A la terrasse d'un café, Guillaume rencontre Suzanne, jouée par Catherine Sée, qui malgré deux forts jolies boutons arrive à s'imposer à l'écran, par son naturel, tout de suite remarquable. Guillaume, sans retenue aucune, drague Suzanne, l'invite chez lui pour une soirée où il passe des heures à parler avec Sophie (Diane Wilkinson), qui semble ne pas laisser Bertrand indifférent. Mais Suzanne joue à la maîtresse de maison, et sans aucun orgueil se voit humilier avant de finalement retrouver les bras de Guillaume et sembler être la plus heureuse des femmes.
Le film continue alors sur cette lancée. Guillaume humilie Suzanne, la rabaisse plus bas que terre et finie quand même par la sauter. Pire, il abuse de son argent et lui arrache tous ses sous tandis que Bertrand participe, de manière indolente à tout ça. Il ressent envers Suzanne de la pitié teintée de colère devant tant de faiblesse.
On assiste donc à ces rapports amicaux, amoureux. A Suzanne qui semble beaucoup aimer Bertrand. A ce-dernier qui croise, de temps à autrui, Sophie et tente de la draguer.
Ce film respire la jeunesse, la vie étudiante, la vie parisienne, bien plus encore que La Boulangère de Monceau.

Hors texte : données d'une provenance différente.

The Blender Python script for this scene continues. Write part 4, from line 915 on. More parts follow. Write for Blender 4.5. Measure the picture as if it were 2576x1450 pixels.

Distillant subtilement des réflexions sur les rapports amoureux, amicaux mais surtout sur ce cap qu'est la jeunesse, tout riche d'une atmosphère parisienne incroyable, ce film parvient, avec plus de 50 ans, à faire écho sur la jeunesse d'aujourd'hui. L'ambiance du film est une réussite.
L'interprétation est très bonne aussi. Philippe Beuzen parvient, tout en gardant le ton monocorde du narrateur et cette sorte d'ennui profond qui caractérise les héros de Rohmer, à être vivant, à être plaisant. On a le droit à une vraie sensation de vie dans ce film. On voit la jeunesse. Les dialogues, sans être du Audiard, sont très forts car ils sonnent très vrais. Le langage des jeunes est bien retranscris, surtout au regard de l'époque.
Ce qui est frappant, à mon sens, dans ce film, est de voir à quel point il sonne plus vrais que La Boulangère de Monceau. Il est véritablement touchant, bluffant. Il est également très bien rythmé et même surprenant. Le narrateur n'apparaît pas du tout comme un dieu, son jugement peut être vu et revu, réinterprété à souhait pour mieux comprendre chaque situation.
La fin, abrupte au possible, amène le spectateur a reréfléchir à propos du film mais surtout à propos des personnages et donc, de ce fait, à revoir son propre jugement sur les propos du film. On notera d'ailleurs que ce second conte moral se termine sur une note qui n'apparaît pas comme étant celle d'un happy end.
Sans être jamais trash, ce film respire la liberté des années 60, la jeunesse de cette époque, et la vie parisienne. Une bouffé d'oxygène propice à la réflexion.